As any of you who’ve been into a second hand DVD shop will know, some Stephen King films are ridiculously easy to get hold of: the shop is so overstocked with them, and I’d bet the managers want to hand them out for free as you leave the store. You know the ones – films like The Shawshank Redemption or The Green Mile overpopulate the shelves to the point that signs need to be put up pleading for the intake to stop. After these, there’s the ones that are a little harder to get hold of, such as Cujo or Sleepwalkers,but a quick internet search or stroke of luck are all that’s needed to discover. And then there’s The Mangler.
Never in my quest to find every Stephen King film on DVD in a shop have I seen this available. The obscurity of it got me curious and as my thirst to capture it grew more intense, so did my frustration. But with an eye-roll and a few clicks on Amazon, my lovely girlfriend put me out of my misery by purchasing this rarity. After what seemed like a decade waiting for delivery, it finally arrived – and now I see why no shop wants this abomination inside its doors.

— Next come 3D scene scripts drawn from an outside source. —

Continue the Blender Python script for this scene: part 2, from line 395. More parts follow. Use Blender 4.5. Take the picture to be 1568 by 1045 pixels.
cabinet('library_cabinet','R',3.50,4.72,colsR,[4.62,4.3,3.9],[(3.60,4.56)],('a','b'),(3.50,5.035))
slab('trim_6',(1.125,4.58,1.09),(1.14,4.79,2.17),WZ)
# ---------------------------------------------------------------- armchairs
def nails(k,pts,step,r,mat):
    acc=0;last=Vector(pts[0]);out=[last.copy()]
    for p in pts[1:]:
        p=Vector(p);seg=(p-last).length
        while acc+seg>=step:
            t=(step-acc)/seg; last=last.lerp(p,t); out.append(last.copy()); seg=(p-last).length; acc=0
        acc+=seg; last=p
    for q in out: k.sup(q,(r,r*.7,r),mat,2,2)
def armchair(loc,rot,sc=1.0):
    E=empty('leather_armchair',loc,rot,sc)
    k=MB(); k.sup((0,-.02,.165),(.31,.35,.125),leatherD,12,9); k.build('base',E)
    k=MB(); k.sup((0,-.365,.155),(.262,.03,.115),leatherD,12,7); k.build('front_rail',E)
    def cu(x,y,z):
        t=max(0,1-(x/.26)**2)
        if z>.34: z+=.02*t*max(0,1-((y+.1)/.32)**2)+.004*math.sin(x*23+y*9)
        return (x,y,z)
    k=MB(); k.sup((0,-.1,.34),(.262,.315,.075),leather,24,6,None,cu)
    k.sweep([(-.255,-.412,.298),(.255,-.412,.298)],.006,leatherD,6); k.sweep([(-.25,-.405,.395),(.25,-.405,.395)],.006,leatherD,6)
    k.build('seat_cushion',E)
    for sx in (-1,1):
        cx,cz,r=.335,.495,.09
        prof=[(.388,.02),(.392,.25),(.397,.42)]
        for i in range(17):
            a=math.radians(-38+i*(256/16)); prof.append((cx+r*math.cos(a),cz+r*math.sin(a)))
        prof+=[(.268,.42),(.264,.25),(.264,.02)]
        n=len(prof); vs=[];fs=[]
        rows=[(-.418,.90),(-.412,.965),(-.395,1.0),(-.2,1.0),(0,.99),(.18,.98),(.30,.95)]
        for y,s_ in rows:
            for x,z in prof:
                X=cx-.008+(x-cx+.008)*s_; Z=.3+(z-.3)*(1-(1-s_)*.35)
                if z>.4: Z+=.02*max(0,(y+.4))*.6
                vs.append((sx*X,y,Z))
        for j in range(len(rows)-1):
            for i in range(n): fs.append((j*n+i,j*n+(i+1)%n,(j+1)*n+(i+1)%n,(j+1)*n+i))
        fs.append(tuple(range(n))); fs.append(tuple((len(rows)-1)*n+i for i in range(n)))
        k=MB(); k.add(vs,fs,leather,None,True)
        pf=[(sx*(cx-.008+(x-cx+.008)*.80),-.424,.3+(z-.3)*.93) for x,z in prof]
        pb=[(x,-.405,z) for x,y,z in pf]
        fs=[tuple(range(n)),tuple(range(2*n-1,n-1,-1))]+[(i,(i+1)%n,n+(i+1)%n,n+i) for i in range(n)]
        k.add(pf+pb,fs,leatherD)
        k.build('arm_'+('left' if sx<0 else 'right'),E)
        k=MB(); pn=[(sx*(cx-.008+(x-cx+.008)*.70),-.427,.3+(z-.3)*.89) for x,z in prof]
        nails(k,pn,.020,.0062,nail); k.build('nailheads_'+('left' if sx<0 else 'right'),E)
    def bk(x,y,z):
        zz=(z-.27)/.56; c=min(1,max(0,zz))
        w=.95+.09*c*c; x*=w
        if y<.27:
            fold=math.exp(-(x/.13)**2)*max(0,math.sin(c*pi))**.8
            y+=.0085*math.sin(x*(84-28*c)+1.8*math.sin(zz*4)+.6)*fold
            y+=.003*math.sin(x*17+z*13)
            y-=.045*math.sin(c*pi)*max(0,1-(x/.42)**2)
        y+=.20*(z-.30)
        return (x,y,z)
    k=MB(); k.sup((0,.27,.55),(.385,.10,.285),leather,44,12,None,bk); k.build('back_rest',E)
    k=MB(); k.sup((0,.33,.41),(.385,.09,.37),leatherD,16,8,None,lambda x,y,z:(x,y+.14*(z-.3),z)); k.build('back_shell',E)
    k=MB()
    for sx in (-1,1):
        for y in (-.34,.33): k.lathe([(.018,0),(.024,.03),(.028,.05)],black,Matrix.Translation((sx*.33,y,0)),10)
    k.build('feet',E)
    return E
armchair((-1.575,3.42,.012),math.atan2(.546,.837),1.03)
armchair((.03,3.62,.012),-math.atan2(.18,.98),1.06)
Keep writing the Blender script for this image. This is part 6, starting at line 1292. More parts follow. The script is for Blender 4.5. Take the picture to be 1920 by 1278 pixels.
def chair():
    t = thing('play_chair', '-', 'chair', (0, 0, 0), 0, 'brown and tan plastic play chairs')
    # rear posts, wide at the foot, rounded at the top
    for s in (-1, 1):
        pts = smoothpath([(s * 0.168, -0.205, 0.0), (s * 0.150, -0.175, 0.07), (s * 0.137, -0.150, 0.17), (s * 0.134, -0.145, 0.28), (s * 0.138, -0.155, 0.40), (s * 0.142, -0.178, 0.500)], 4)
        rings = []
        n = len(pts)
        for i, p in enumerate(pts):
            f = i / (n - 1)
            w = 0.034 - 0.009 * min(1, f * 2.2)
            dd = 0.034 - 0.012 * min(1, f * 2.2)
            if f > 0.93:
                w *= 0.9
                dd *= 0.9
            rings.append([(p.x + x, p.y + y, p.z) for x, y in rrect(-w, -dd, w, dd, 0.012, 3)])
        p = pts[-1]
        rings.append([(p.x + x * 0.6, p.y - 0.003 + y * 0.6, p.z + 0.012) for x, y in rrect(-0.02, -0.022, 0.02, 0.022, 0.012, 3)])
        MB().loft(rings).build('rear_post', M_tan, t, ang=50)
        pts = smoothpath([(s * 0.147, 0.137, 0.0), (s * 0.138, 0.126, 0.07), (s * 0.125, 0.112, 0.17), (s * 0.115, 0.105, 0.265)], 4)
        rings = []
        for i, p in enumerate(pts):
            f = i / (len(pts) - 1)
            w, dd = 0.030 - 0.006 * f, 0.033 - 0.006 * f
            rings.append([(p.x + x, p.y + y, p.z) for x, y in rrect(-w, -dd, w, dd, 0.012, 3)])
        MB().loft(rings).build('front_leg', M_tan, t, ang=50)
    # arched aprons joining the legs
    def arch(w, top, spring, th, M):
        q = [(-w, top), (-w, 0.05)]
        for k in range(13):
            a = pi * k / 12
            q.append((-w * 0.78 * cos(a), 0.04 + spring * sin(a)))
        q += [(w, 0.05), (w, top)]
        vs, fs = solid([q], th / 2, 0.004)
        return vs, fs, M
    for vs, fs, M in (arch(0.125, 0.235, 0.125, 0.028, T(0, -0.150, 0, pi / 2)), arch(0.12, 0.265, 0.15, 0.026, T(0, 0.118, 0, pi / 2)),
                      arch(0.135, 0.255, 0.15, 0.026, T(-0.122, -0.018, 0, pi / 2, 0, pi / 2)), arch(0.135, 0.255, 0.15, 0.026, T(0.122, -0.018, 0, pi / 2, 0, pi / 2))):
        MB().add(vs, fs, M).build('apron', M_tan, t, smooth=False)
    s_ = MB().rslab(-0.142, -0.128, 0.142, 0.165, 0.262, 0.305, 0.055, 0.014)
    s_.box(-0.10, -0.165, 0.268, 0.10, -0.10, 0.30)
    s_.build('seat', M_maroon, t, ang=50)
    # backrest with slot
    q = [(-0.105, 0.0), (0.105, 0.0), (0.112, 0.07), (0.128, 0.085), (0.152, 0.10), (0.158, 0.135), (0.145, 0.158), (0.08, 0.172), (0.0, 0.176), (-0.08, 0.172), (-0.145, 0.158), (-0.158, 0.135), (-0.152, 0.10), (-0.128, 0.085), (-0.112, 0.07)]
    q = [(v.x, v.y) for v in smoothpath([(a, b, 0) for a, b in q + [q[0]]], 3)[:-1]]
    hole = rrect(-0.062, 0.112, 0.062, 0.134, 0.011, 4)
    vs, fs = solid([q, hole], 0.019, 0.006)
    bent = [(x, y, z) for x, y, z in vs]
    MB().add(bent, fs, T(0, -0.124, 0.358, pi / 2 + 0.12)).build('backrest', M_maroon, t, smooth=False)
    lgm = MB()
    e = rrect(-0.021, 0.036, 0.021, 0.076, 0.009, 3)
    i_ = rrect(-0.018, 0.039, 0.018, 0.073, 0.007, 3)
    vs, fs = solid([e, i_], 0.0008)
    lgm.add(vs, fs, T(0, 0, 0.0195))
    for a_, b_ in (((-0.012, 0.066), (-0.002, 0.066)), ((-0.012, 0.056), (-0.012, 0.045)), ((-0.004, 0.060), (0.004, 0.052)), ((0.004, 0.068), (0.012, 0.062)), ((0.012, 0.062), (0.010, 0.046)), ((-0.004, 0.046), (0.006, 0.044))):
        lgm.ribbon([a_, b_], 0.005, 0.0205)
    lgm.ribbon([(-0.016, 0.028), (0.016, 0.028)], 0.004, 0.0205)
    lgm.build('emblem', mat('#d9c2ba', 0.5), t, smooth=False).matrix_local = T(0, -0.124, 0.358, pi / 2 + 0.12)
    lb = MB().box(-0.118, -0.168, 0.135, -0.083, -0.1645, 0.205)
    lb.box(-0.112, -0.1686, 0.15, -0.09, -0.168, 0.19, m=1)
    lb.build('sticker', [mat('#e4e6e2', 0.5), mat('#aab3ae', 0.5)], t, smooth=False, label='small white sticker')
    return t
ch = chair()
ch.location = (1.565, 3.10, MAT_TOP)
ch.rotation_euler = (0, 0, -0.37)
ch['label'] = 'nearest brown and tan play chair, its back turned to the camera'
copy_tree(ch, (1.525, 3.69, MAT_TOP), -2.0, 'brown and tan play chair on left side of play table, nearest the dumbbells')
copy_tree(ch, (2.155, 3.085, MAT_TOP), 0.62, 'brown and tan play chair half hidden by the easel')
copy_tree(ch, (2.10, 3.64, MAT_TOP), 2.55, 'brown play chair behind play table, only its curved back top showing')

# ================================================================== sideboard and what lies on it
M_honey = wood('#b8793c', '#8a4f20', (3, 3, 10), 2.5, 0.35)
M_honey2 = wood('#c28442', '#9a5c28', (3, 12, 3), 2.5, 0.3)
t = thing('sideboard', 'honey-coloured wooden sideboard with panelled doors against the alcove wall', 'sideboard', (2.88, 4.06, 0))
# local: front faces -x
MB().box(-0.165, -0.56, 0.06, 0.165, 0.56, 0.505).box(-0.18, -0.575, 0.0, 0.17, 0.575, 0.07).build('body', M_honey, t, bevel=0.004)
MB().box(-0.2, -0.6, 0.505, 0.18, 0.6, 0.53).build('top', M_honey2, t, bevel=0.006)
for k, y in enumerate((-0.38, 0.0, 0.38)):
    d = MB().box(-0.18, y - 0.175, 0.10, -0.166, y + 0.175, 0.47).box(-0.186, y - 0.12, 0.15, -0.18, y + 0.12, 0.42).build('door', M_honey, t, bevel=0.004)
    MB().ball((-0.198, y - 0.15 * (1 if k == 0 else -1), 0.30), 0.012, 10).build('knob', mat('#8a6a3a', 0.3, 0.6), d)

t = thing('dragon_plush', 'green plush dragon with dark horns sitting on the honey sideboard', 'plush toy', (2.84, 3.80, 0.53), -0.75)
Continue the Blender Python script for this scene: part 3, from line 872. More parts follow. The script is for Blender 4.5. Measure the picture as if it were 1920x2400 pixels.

Based on a short story of the same name from 1972, The Mangler is the ludicrous story of an industrial laundry pressing machine that develops a taste for blood after a worker accidentally injures themselves, and the red stuff drips into its workings. It’s up to detective John Hunton (Ted Levine) and his creepy brother in law Mark (Daniel Matmor) to unravel what’s really going on at Blue Ribbon Laundry Service.
I’m not going to get into the ins and outs of what happens here, because just by reading that small snippet of a plot, any regular film watcher would scoff at its ridiculous nature. Unbelievably, this waste of celluloid gets even more far fetched, thanks to the inclusion of horror legend Robert Englund. You’ll probably know him as Freddy Kreuger, but now I can’t get the image out of my head of him as Bill Gartley, the owner of the Laundry Service who wears metal legs as he awkwardly waddles to a female worker he chose to satisfy his physical needs. Gartley is only mentioned in passing in the short story, but here he takes a focal role and admittedly is the best thing about this whole charade.
That’s not saying a lot though – there’s literally nothing here of note. The acting is laughably camp, with performances ranging from exaggeratively pantomime-esque to ‘how the hell did you get a career as an actor?’ Special effects aren’t any better either, but the first (of only three) manglings is probably the reason why it managed an 18 age certificate rating. The demise of Bill Gartley (c’mon, that’s hardly a spoiler: I’ve done you a favour by stopping you from watching this) is also a bloody mess, both visually and in terms of direction, but it’s much too little and far too late.
What’s worse, The Mangler came from the man who gave the world the iconic Texas Chainsaw Massacre and the Stephen Spielberg produced Poltergeist; so this monstrosity to the genre and King name can’t be forgiven. Not only that, but this shockingly became a franchise: but in all honesty I’d rather put myself through the Mangler itself than endure the next two in the series.